4. Sarah Jane Smith in The Hand of Fear
Busy Lizzy: Handy Pandy |
As
with everything visual of the 1970’s, Croydon’s own investigate hack was caught
between the funky and the fuck-awful, making many fashion faux pas during her
TARDIS tenancy. For every angular triumph like the The Ark in Space’s combat
trousers, there are several designer disasters, such as the mini-Marple curiosity
from Robot, or the Quo groupie denim two-piece from Planet of Evil.
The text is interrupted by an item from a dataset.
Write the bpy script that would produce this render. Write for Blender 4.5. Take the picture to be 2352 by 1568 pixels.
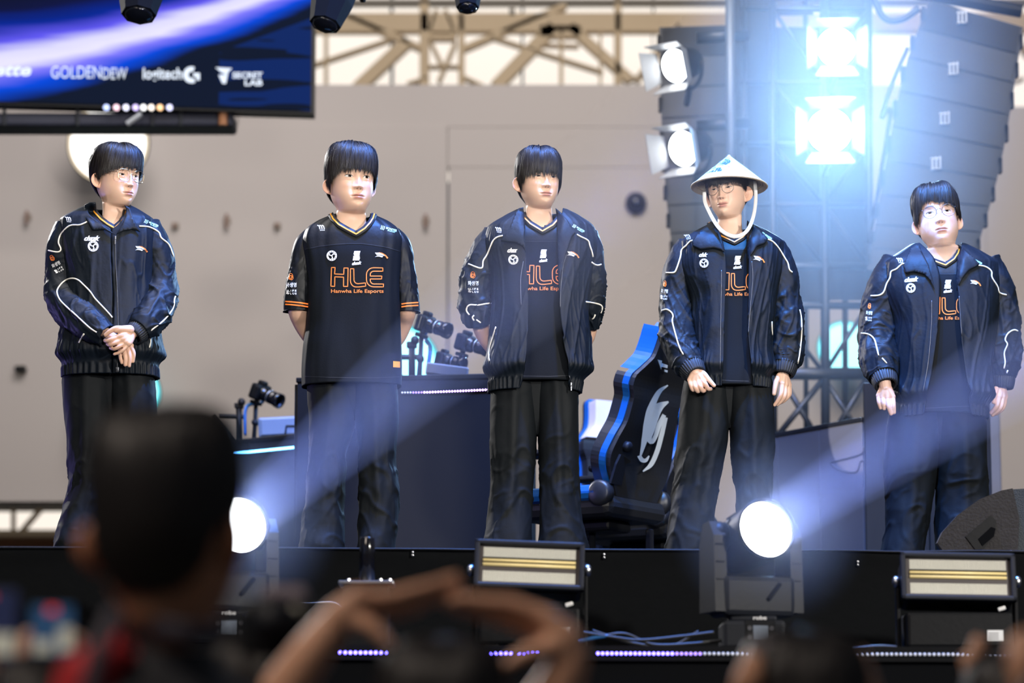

Unfortunately, her final regular appearance in the classic series ends on such
an insult to the eyes, you’d be forgiven for thinking that your telly had
squirted a bottle of Sarsons straight into your iris. More commonly known as
the “Andy Pandy”, just looking at her is a task in itself, so that she elicits
a genuinely emotional response at episode four’s climax stands as a remarkable
testament to Sladen’s acting ability (although the dark coat largely obscuring
the costume helps too). And let’s not even mention that violet PVC cagoule in
The Five Doctors...
3. Vorg & Shirna in Carnival of
Monsters
Aaagh! My eyes! |
I know; they’re supposed
to look tacky. In that respect, the wardrobe department’s sterling work serves
the script masterfully. Because as empty-headed, lowbrow entertainers, the
pair’s mixed palette of pastels, sequins and deely-boppers, they’re garbed to
ugly perfection. Hell, they’ve more or less come dressed as ITV.
2. The Lakertyans in
Time & The Rani
Because when you think alien, you automatically think dayglo
mullets, green pyjamas, and headbands fashioned from Laura Ashley draught
excluders.
“You were expecting someone else?”
Sorry Sixie, it’s nothing personal. But you’re a cosmic
cacophony, a kaleidoscope of clown and clutter: how did you think this would go
down? An exclamatory statement at best, a strobing migraine at all other times,
it’s a look that insults the intelligence as well as the eyes. The basic shape
is absolutely fine (but then I daresay Jimmy Nail’s silhouette is pretty bloody
hot) but the clash of colours betrays the eccentric charm we’ve come to expect
from the good Doctor. No longer the intergalactic wanderer, he’s now an
attention-seeking pillock, and that’s all without poor Colin Baker uttering a
single sentence.
Any of the costume’s disparate elements could have worked
singularly as an additional flourish – even the garish frock coat might have
been tempered by some charcoal chords and a sensible shirt. But no, we get a
dizzying jumble of Rupert the Bear trousers, question mark collars, cat lapel
badges, a fob pocket watch, orange spats, green boots, and gingham waistcoats.
As Peri sums it up so succinctly: yuk.
Colins costume might be scary to look at but that's a great thing. Its like the Ninth Doctor telling Rose that Red is the universal colour for camp and that its purple that means dAnger. Colins costume is genuinely alien and totally timeless. Peters 1930s cricket outfit is a much bigger crapfest.